→ **Exercise**: Quote the listing below word for word, stopping after the line that contains "1.6)).build('weight', black_m, dw2)".

→ **Data excerpt**:
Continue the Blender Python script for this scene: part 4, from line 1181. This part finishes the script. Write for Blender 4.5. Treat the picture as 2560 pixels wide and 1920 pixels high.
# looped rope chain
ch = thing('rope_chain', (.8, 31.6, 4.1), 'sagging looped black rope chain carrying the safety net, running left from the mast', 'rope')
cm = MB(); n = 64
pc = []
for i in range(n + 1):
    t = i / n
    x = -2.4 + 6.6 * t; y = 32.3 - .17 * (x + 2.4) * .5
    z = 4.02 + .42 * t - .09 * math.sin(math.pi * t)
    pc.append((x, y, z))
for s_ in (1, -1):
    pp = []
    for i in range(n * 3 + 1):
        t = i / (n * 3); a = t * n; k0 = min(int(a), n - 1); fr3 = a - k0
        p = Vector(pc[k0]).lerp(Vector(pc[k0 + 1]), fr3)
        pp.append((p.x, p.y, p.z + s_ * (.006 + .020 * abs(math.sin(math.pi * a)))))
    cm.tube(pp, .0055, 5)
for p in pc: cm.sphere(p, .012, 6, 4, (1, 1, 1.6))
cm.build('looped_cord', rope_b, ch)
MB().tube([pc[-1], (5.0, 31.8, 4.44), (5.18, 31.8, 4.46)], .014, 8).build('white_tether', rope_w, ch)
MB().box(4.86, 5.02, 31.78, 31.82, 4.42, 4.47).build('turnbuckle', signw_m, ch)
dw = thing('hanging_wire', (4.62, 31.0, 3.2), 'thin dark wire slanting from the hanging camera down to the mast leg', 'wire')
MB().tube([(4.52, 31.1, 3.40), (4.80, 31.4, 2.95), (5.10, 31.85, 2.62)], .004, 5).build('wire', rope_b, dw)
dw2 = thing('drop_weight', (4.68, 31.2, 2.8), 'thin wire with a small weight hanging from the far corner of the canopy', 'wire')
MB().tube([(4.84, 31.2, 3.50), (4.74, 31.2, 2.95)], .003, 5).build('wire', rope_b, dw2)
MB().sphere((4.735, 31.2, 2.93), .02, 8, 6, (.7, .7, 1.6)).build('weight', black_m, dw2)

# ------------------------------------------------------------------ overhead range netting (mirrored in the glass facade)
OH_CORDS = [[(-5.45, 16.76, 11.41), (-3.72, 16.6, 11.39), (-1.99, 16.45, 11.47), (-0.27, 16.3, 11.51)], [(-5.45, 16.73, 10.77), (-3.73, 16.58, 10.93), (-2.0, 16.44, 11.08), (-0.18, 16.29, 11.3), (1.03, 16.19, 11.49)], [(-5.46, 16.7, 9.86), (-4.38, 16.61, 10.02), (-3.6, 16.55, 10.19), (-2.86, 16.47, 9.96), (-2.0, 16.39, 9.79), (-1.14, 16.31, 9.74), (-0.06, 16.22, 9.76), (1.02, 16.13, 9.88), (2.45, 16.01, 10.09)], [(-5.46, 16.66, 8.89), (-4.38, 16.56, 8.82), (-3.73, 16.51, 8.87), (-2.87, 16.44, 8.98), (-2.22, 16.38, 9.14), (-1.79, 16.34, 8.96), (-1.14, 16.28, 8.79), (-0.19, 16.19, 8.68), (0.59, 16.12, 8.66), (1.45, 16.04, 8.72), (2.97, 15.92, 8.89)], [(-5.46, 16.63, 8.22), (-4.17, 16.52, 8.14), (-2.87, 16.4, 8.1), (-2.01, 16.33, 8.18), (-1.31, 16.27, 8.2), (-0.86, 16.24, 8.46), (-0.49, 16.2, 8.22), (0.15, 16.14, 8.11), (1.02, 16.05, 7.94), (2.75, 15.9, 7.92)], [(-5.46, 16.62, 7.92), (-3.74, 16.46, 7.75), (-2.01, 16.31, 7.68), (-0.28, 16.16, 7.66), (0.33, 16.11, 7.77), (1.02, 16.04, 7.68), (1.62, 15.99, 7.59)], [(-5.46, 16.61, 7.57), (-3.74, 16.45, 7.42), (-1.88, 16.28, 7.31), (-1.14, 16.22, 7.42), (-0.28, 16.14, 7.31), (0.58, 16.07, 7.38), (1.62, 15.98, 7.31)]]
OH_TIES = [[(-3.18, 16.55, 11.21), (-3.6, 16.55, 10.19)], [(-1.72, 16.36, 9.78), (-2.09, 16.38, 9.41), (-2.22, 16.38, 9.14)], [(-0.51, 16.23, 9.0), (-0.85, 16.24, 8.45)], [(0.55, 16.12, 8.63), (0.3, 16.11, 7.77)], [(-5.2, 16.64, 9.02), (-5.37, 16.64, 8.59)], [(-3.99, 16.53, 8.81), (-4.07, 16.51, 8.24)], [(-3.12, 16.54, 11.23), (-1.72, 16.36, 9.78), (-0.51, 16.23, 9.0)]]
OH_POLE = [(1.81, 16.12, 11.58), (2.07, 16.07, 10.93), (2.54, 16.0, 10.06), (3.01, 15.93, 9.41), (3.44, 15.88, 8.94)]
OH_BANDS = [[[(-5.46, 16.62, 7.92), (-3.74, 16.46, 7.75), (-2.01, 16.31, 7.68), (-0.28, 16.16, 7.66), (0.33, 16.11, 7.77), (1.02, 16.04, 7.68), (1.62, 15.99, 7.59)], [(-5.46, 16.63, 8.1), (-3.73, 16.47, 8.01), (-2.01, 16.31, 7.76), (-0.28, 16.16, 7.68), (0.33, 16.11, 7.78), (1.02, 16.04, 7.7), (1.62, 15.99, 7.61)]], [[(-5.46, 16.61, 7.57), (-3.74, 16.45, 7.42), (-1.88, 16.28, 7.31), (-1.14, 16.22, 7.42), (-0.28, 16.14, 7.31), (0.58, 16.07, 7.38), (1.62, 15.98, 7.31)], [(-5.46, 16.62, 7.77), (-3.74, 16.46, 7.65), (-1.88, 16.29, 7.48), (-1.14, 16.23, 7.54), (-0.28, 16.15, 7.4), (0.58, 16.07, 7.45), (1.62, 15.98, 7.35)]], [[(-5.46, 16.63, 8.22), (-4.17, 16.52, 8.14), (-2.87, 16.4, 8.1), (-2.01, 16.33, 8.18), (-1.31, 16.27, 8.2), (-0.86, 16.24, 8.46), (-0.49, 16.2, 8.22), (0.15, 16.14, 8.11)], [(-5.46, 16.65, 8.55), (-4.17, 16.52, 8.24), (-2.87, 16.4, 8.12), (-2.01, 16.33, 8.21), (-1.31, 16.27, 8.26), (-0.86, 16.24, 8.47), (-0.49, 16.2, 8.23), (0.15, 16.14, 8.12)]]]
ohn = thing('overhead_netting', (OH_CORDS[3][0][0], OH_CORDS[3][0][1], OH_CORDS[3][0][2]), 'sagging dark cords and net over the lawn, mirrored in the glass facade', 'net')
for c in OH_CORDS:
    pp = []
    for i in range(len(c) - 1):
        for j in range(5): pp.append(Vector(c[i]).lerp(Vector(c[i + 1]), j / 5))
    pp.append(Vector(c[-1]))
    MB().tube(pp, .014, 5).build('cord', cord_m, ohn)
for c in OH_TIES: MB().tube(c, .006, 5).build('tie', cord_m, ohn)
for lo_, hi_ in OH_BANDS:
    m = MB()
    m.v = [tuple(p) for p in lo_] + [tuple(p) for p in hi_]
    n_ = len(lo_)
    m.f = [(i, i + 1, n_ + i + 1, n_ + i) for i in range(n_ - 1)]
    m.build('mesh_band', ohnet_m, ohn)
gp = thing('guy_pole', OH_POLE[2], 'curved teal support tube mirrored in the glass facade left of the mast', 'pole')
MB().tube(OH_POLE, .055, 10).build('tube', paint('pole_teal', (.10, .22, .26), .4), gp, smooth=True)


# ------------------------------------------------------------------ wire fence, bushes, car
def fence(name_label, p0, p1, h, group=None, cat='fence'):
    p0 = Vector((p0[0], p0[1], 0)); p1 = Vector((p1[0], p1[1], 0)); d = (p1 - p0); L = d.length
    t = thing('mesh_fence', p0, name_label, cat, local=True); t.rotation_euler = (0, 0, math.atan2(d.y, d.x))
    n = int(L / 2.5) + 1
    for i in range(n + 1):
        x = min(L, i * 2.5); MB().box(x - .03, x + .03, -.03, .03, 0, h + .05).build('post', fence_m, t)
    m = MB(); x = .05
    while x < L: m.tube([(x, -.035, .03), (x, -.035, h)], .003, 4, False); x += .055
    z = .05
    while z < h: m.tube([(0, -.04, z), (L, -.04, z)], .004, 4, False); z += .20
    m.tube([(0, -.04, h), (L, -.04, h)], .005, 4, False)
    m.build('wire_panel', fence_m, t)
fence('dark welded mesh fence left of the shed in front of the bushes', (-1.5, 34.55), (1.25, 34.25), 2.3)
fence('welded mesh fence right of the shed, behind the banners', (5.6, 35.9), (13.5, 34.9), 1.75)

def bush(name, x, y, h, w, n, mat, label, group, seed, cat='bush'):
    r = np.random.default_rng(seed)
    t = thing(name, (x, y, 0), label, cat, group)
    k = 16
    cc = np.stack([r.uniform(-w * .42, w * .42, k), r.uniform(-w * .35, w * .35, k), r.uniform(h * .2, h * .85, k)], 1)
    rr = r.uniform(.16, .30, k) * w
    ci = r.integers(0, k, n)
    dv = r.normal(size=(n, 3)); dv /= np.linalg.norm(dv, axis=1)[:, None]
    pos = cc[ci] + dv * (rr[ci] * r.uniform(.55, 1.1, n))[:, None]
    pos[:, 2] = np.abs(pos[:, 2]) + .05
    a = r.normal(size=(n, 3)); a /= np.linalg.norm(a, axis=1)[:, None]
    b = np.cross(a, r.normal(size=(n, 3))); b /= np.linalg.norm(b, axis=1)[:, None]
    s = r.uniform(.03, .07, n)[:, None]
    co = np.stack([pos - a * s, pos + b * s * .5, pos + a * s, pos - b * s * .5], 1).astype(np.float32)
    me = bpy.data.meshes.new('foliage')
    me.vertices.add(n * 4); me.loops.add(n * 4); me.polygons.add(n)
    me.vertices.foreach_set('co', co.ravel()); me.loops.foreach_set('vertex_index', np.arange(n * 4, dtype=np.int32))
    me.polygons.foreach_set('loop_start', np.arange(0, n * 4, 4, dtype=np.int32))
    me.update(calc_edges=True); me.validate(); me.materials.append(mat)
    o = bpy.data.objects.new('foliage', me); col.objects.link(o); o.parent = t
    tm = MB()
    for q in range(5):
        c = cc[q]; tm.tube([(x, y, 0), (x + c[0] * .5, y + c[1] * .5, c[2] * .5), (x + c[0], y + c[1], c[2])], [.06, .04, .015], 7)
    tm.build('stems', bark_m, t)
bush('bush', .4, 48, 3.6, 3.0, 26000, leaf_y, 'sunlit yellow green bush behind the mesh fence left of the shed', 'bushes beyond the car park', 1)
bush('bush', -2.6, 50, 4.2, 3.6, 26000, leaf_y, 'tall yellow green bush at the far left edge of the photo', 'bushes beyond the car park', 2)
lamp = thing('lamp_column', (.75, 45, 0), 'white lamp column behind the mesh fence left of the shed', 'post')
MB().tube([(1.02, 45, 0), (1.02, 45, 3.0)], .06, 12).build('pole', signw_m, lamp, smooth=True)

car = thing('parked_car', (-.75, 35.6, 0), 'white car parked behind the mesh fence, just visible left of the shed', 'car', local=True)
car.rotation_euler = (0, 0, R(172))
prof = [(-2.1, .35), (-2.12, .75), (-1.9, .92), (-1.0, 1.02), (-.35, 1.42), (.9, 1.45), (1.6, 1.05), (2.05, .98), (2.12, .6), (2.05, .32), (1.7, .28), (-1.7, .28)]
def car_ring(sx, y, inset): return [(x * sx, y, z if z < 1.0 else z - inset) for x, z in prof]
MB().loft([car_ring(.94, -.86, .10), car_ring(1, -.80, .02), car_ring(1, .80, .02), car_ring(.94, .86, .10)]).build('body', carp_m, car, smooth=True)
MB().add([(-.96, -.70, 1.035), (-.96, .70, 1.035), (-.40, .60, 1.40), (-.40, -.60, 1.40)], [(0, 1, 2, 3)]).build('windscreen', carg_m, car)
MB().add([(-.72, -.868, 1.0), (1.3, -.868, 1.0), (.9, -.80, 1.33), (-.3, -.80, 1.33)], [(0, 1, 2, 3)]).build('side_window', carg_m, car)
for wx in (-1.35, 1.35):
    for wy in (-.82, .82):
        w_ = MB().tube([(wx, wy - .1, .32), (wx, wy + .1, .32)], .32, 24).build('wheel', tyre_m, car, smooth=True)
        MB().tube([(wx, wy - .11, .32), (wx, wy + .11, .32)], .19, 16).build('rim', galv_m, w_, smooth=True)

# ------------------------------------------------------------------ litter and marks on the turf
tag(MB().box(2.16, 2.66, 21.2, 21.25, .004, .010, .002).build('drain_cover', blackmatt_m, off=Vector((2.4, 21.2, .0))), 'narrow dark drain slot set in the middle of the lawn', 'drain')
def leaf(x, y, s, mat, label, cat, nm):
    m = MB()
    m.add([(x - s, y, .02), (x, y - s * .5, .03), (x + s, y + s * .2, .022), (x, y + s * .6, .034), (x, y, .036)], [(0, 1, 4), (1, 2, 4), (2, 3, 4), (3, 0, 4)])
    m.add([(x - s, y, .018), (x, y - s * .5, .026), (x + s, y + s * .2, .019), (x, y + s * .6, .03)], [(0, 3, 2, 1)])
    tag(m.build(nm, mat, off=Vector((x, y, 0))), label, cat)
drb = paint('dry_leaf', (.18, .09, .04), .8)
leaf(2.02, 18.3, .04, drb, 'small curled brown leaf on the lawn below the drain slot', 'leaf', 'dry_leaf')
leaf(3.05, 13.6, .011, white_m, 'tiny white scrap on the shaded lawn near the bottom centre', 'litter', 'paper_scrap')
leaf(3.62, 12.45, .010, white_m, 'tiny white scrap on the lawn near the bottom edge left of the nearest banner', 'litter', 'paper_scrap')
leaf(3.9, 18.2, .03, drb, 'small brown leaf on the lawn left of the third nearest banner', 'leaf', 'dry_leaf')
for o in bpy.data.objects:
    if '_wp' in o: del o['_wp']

→ **Answer in full**:
Continue the Blender Python script for this scene: part 4, from line 1181. This part finishes the script. Write for Blender 4.5. Treat the picture as 2560 pixels wide and 1920 pixels high.
# looped rope chain
ch = thing('rope_chain', (.8, 31.6, 4.1), 'sagging looped black rope chain carrying the safety net, running left from the mast', 'rope')
cm = MB(); n = 64
pc = []
for i in range(n + 1):
    t = i / n
    x = -2.4 + 6.6 * t; y = 32.3 - .17 * (x + 2.4) * .5
    z = 4.02 + .42 * t - .09 * math.sin(math.pi * t)
    pc.append((x, y, z))
for s_ in (1, -1):
    pp = []
    for i in range(n * 3 + 1):
        t = i / (n * 3); a = t * n; k0 = min(int(a), n - 1); fr3 = a - k0
        p = Vector(pc[k0]).lerp(Vector(pc[k0 + 1]), fr3)
        pp.append((p.x, p.y, p.z + s_ * (.006 + .020 * abs(math.sin(math.pi * a)))))
    cm.tube(pp, .0055, 5)
for p in pc: cm.sphere(p, .012, 6, 4, (1, 1, 1.6))
cm.build('looped_cord', rope_b, ch)
MB().tube([pc[-1], (5.0, 31.8, 4.44), (5.18, 31.8, 4.46)], .014, 8).build('white_tether', rope_w, ch)
MB().box(4.86, 5.02, 31.78, 31.82, 4.42, 4.47).build('turnbuckle', signw_m, ch)
dw = thing('hanging_wire', (4.62, 31.0, 3.2), 'thin dark wire slanting from the hanging camera down to the mast leg', 'wire')
MB().tube([(4.52, 31.1, 3.40), (4.80, 31.4, 2.95), (5.10, 31.85, 2.62)], .004, 5).build('wire', rope_b, dw)
dw2 = thing('drop_weight', (4.68, 31.2, 2.8), 'thin wire with a small weight hanging from the far corner of the canopy', 'wire')
MB().tube([(4.84, 31.2, 3.50), (4.74, 31.2, 2.95)], .003, 5).build('wire', rope_b, dw2)
MB().sphere((4.735, 31.2, 2.93), .02, 8, 6, (.7, .7, 1.6)).build('weight', black_m, dw2)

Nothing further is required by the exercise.